There are regulatory and infrastructural limits on vertical growth in our cities. Indian cities have amongst the lowest Floor Area Ratios (FAR), ranging from 1-3. In contrast, FSI in most Asian cities varies from 5 to 15 and in many Western cities goes up to even 25. However, such vertical expansion would also require investments in the appropriate enabling utility infrastructure.

Restrictive Floor Area Ratios (FAR) are the single biggest impediment to unlocking the potential of urban housing market in India. Among all the bigger economies, India has the lowest FAR, which restricts the amount of built-up area that can be constructed on a land. The commonplace manifestation of this is the absence of high-rise buildings in our cities. I have blogged earlier about the need for Indian cities to go vertical and infrastructure facilities to be planned to accommdate vertical growth.

As a recent World Bank paper points out, all these policies are a legacy of an era when the objective was to discourage urban migration and distribute growth to smaller cities and villages.

There are also other stifling policy restrictions.

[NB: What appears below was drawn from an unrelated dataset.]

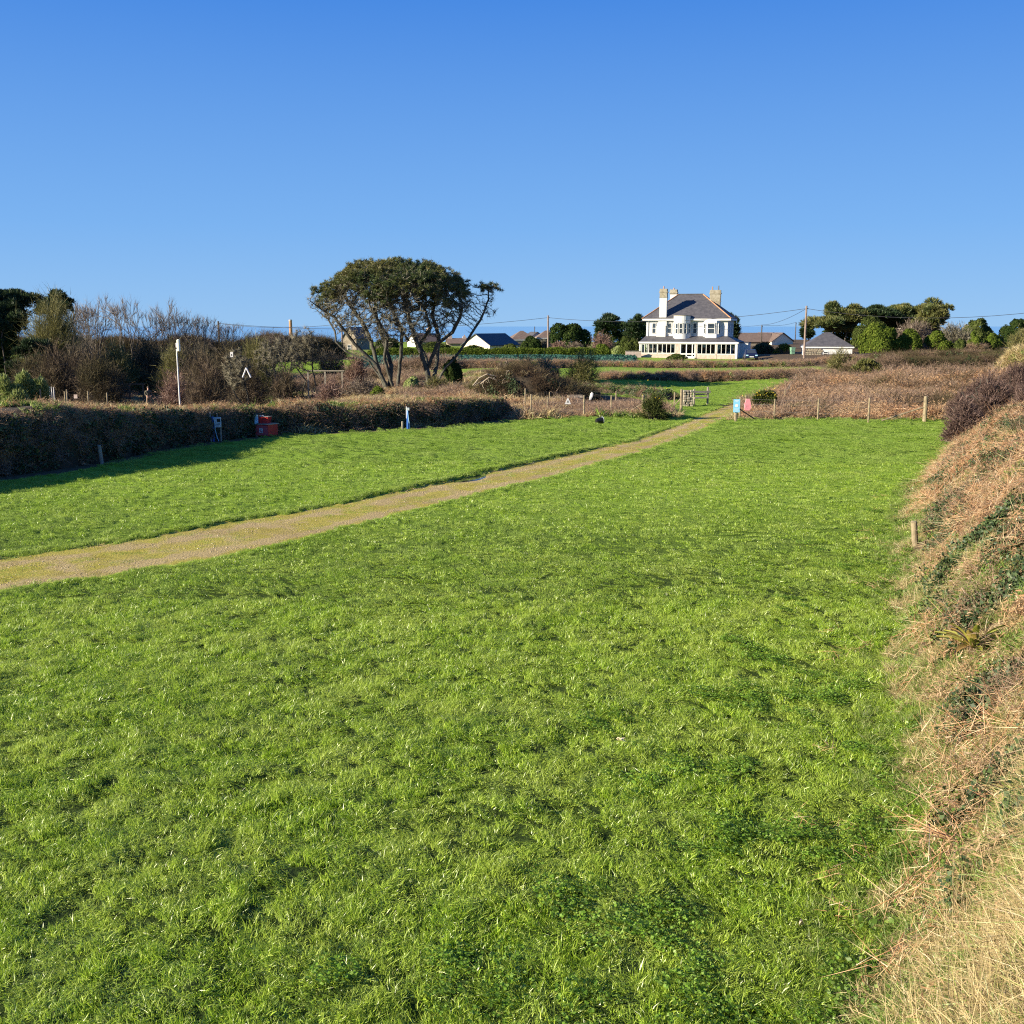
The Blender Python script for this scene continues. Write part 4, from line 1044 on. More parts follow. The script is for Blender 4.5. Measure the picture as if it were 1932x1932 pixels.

The McKinsey report found that state and central governments impose a total tax of 27% on housing. This is in addition to the several regulatory conditions that are also de-facto taxes that increase the real cost of urban housing.

Update 1 (30/6/2012)

The Andhra Pradesh government has modified its earmarking requirements government order by replacing it with some form of fee equivalent. Now, if the project area is over five acres, the builder has to provide 10 per cent of the total built-up area for the economically weaker section or they can reserve some units. Further, developers taking up projects above 3,000 sq.m. and up to five acres have to pay shelter fee to the respective municipal bodies. The builders have to pay a shelter fee of Rs 400 per sq.mt metre up to 750 per sq.mt depending upon the project location.